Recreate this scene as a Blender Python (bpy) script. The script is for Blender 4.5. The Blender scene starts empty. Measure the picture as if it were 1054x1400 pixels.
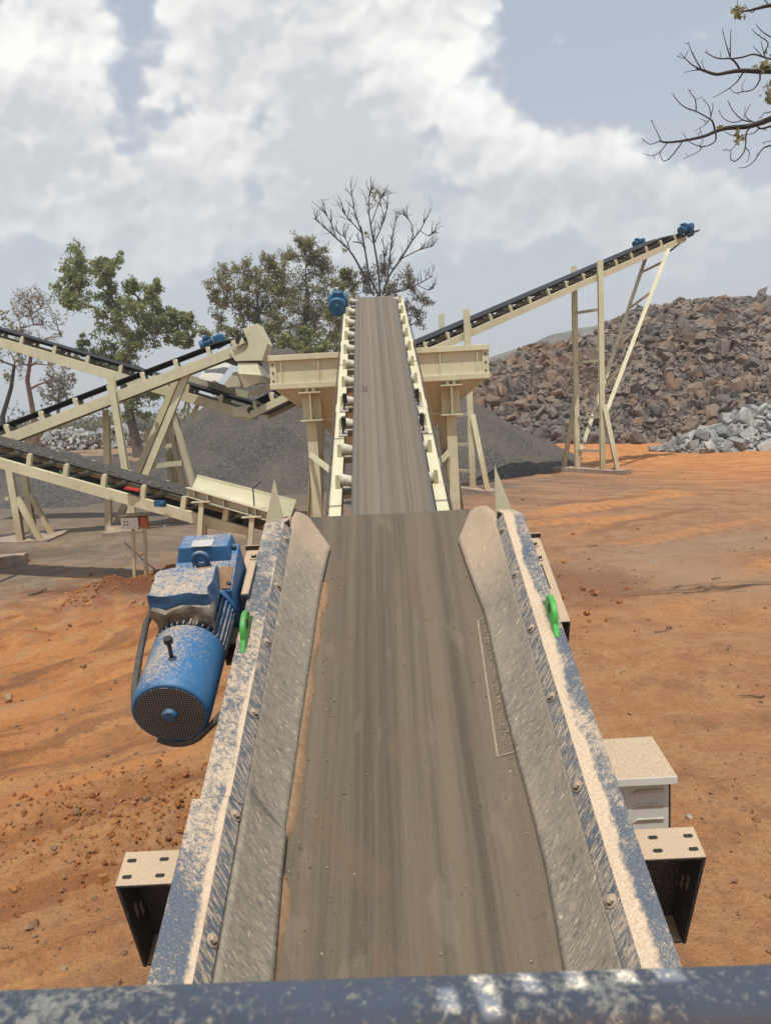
import bpy, bmesh, math, random
import numpy as np
from mathutils import Vector, Matrix, Quaternion
V = Vector
R = math.radians
C = bpy.context.scene.collection
rng = random.Random(7)

# ------------------------------------------------------------------ camera
FPX, PITCH, ROLL, EYE = 1052.0, R(8.2), R(3.05), V((0, 0, 3.2))
_F = V((0, math.cos(PITCH), -math.sin(PITCH)))
_U = V((0, math.sin(PITCH), math.cos(PITCH)))
_R = V((1, 0, 0))
RR = _R*math.cos(ROLL) - _U*math.sin(ROLL)
UU = _R*math.sin(ROLL) + _U*math.cos(ROLL)
def ray(px, py): return _F + RR*((px-527)/FPX) + UU*((700-py)/FPX)
def PD(px, py, d): return EYE + ray(px, py)*d
def P(px, py, Y):
    r = ray(px, py); return EYE + r*(Y/r.y)
def PG(px, py, z=0.0):
    r = ray(px, py); return EYE + r*((z-EYE.z)/r.z)
def PPl(px, py, o, n):
    r = ray(px, py); return EYE + r*((o-EYE).dot(n)/r.dot(n))
def pix(p):
    d = V(p)-EYE; z = d.dot(_F); return (527+FPX*d.dot(RR)/z, 700-FPX*d.dot(UU)/z, z)

cam = bpy.data.cameras.new('camera'); co = bpy.data.objects.new('camera', cam); C.objects.link(co)
m = Matrix((RR, UU, -_F)).transposed().to_4x4(); m.translation = EYE
co.matrix_world = m
cam.sensor_fit = 'VERTICAL'; cam.sensor_height = 36; cam.lens = 36*FPX/1400
cam.clip_start = .05; cam.clip_end = 6000
cam.dof.use_dof = True; cam.dof.focus_distance = 9.0; cam.dof.aperture_fstop = 9.0
bpy.context.scene.camera = co

# ------------------------------------------------------------------ node helpers
class T:
    def __init__(s, name):
        s.m = bpy.data.materials.new(name); s.m.use_nodes = True
        s.t = s.m.node_tree; s.t.nodes.clear()
        s.out = s.n('ShaderNodeOutputMaterial'); s.b = s.n('ShaderNodeBsdfPrincipled')
        s.l(s.b.outputs[0], s.out.inputs[0])
        s.tc = s.n('ShaderNodeTexCoord')
    def n(s, ty, **k):
        x = s.t.nodes.new(ty)
        for a, b in k.items(): setattr(x, a, b)
        return x
    def l(s, a, b): s.t.links.new(a, b)
    def setin(s, sock, v):
        if isinstance(v, bpy.types.NodeSocket): s.l(v, sock)
        elif isinstance(v, (tuple, list)) and sock.type == 'RGBA': sock.default_value = (*v[:3], 1)
        else: sock.default_value = v
    def obj(s): return s.tc.outputs['Object']
    def pos(s): return s.n('ShaderNodeNewGeometry').outputs['Position']
    def map(s, vec, scale=(1,1,1), rot=(0,0,0), loc=(0,0,0)):
        x = s.n('ShaderNodeMapping'); s.l(vec, x.inputs[0])
        x.inputs['Scale'].default_value = scale; x.inputs['Rotation'].default_value = rot; x.inputs['Location'].default_value = loc
        return x.outputs[0]
    def rs(s, vec, rot, scale): return s.map(s.map(vec, (1,1,1), rot), scale)
    def noise(s, vec, scale=5, detail=4, rough=.6, dist=0):
        x = s.n('ShaderNodeTexNoise', noise_dimensions=getattr(s, 'nd', '3D')); s.l(vec, x.inputs['Vector'])
        x.inputs['Scale'].default_value = scale; x.inputs['Detail'].default_value = detail
        x.inputs['Roughness'].default_value = rough; x.inputs['Distortion'].default_value = dist
        return x.outputs['Fac']
    def vor(s, vec, scale=5, out='Distance', feature='F1', rnd=1.0):
        x = s.n('ShaderNodeTexVoronoi', feature=feature); s.l(vec, x.inputs['Vector']); x.inputs['Scale'].default_value = scale
        x.inputs['Randomness'].default_value = rnd
        return x.outputs[out]
    def ramp(s, fac, stops):
        x = s.n('ShaderNodeValToRGB'); s.l(fac, x.inputs[0]); e = x.color_ramp.elements
        while len(e) < len(stops): e.new(.5)
        for i, (p, c) in enumerate(stops):
            e[i].position = p; e[i].color = (*c, 1) if isinstance(c, tuple) else (c, c, c, 1)
        return x.outputs[0]
    def mr(s, v, a, b, c=0., d=1., smooth=True):
        x = s.n('ShaderNodeMapRange'); x.interpolation_type = 'SMOOTHSTEP' if smooth else 'LINEAR'
        s.setin(x.inputs[0], v)
        for i, q in zip((1,2,3,4), (a,b,c,d)): x.inputs[i].default_value = q
        return x.outputs[0]
    def mix(s, f, a, b, blend='MIX'):
        x = s.n('ShaderNodeMix', data_type='RGBA', blend_type=blend)
        s.setin(x.inputs[0], f); s.setin(x.inputs[6], a); s.setin(x.inputs[7], b); return x.outputs[2]
    def math(s, op, a, b=0., c=None, clamp=False):
        x = s.n('ShaderNodeMath', operation=op, use_clamp=clamp)
        s.setin(x.inputs[0], a); s.setin(x.inputs[1], b)
        if c is not None: s.setin(x.inputs[2], c)
        return x.outputs[0]
    def sep(s, vec):
        x = s.n('ShaderNodeSeparateXYZ'); s.l(vec, x.inputs[0]); return x.outputs
    def up(s):  # how far the surface faces up
        return s.sep(s.n('ShaderNodeNewGeometry').outputs['Normal'])[2]
    def bump(s, h, strength=.3, dist=.01, prev=None):
        x = s.n('ShaderNodeBump'); s.l(h, x.inputs['Height']); x.inputs['Strength'].default_value = strength
        x.inputs['Distance'].default_value = dist
        if prev is not None: s.l(prev, x.inputs['Normal'])
        return x.outputs[0]
    def fin(s, color, rough=.6, normal=None, metal=0., spec=None):
        s.setin(s.b.inputs['Base Color'], color); s.setin(s.b.inputs['Roughness'], rough); s.setin(s.b.inputs['Metallic'], metal)
        if normal is not None: s.l(normal, s.b.inputs['Normal'])
        if spec is not None: s.b.inputs['Specular IOR Level'].default_value = spec
        return s.m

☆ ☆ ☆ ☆

◆ **DIRECTIONS**
From the first line above to the line containing "rng = random.Random(7)", repeat each line exactly. Pictures stay out.

◆ **CORRECT ANSWER**
Recreate this scene as a Blender Python (bpy) script. The script is for Blender 4.5. The Blender scene starts empty. Measure the picture as if it were 1054x1400 pixels.
import bpy, bmesh, math, random
import numpy as np
from mathutils import Vector, Matrix, Quaternion
V = Vector
R = math.radians
C = bpy.context.scene.collection
rng = random.Random(7)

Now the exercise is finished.